A comprehensive free trade agreement? UK growth would be 5% lower over the next 15 years compared to current forecasts. Even under the softest of options ― continued single-market access through membership of the European Economic Area ― long-term growth would still be 2% lower.
Oh look, here’s another meerkat, Labour’s former business secretary Chuka Umunna, who has emerged to lead a pro-European, grassroots umbrella group that intends to campaign for the public to have a say in any final deal. You know what meerkats are like: first, one raises its head, and then, before you know it, they are popping up everywhere.
According to the Financial Times, civil servants are ‘actively’ considering the option of a customs union deal with the EU to cover goods but not services. More rustling in the undergrowth.

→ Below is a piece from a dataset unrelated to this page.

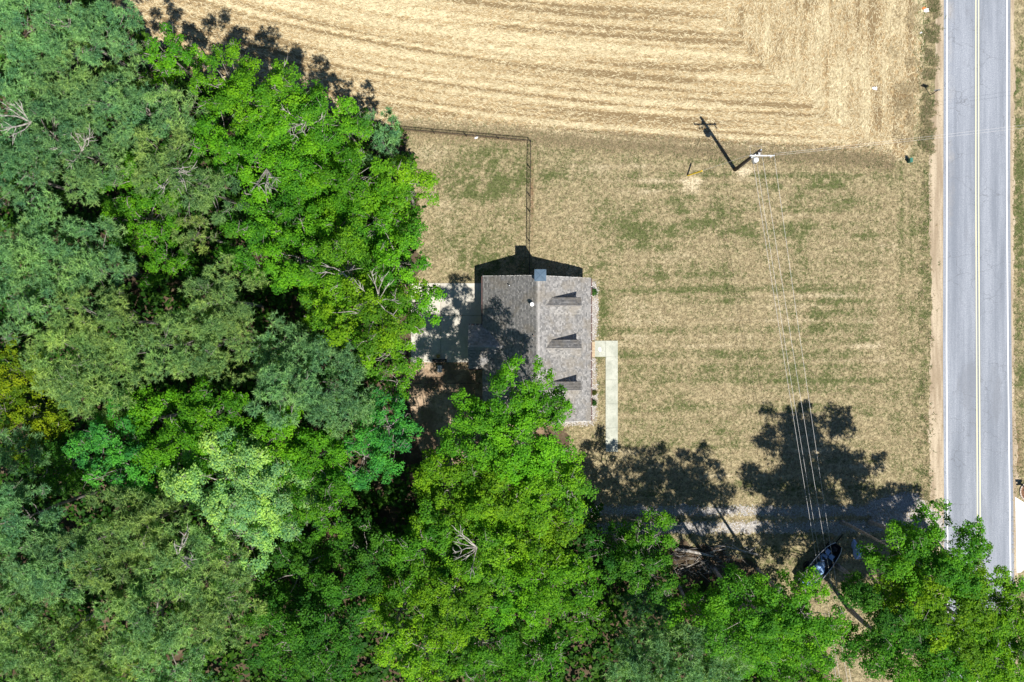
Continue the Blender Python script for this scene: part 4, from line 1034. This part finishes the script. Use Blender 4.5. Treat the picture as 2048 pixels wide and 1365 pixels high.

If I am reading the runes correctly, the soft Brexiteers are beginning to think they have the wind in their sails. In the Labour party, there are signs that Jeremy Corbyn may soon be nudged off his Brexit fence and actually commit himself to a long-term vision. The ultras, aka ‘the swivel-eyed few’ (© climate change minister Claire Perry), have been caught napping, lulled into complacency by the Downing Street hypnotist’s irresistible mantra: ‘Brexit means Brexit.’
Only the frantic alarm calls (‘Treachery, treachery!’) from Nigel Farage and Jacob Rees-Mogg can raise them from their slumber. But they have a problem: the Downing Street hypnotist has hypnotised herself. She is comatose, inert, reduced to mumbling in her sleep: ‘I am not a quitter. I am not a quitter.’
Her foot soldiers are in despair. Whether they prefer their Brexit hard or soft, whether they are pro-Remain or pro-Leave, their anguish was pithily and effectively distilled on the front page of this week’s Spectator into a simple, primal scream aimed at Mrs May: ‘Lead or Go.’
But here’s the thing: she is incapable of carrying out the first of those commandments, and refuses to carry out the second. Result: stalemate.
Meanwhile, I hear another sound. Tick. Tock. It is the Brexit clock, ticking inexorably towards March next year, the Moment of Truth, when the UK, unless someone sticks a spanner in the works, will formally leave the EU.
It is now nearly 50 years since my undergraduate days as a Politics student, so perhaps I have forgotten everything I was taught. But I am at a total loss to understand how a prime minister, a chancellor, a home secretary, and a majority of the House of Commons can sleepwalk the nation towards an outcome that they all believe will be deeply harmful for its future.
I understand how a referendum can delegitimise an elected parliament. I also understand that some MPs in constituencies with a pro-Brexit majority feel that it is their duty to represent the majority view. Whether they would feel the same way about, for example, the restoration of capital punishment is a question best left for another day.
The ultras’ caucus is the European Research Group, currently led by Jacob Rees-Mogg and consisting of some eighty Tory MPs. If just forty-eight of them signed a letter calling for a leadership election, they could topple Mrs May and seek to instal one of their own in Downing Street. So why haven’t they?
First, because they can’t be confident that their favoured candidate would win. Second, because a leadership election could well split the party from top to bottom. But third, because ― as Rafael Behr points out in Prospect magazine ― they don’t want to be held responsible for what happens after Brexit.
What they do want, says Behr, is ‘the freedom to complain that it has been bodged; that the dream has been betrayed by Remoaners and their civil service accomplices.’ In other words, they may huff and puff mightily to persuade us that they are blowing the Euro-house down, but by their cowardice do we know them. They do not even have the courage of their own convictions.
As a definition of political cynicism, it would be hard to beat. But it does offer Mrs May a way out. True, it would be wholly out of character, but here’s what she could do.
Eat her words on ‘no membership of the customs union, no membership of the single market’. ‘I have been persuaded that staying close to, but not a member of, the EU is best for Britain.’
Put the deal to the House of Commons, where she would win with the support of the Labour party but without the support of Gove, Johnson, Davis, and ― of course ― Rees-Mogg.
Stand down as Tory leader, making way for a new leader who would then call a general election. The Brexit ultras would leave the party, and stand either as independents or as members of some new, not-very-improved version of UKIP. They would lose.
Is it unlikely? Of course it is. Is it, or something like it, impossible? Not necessarily.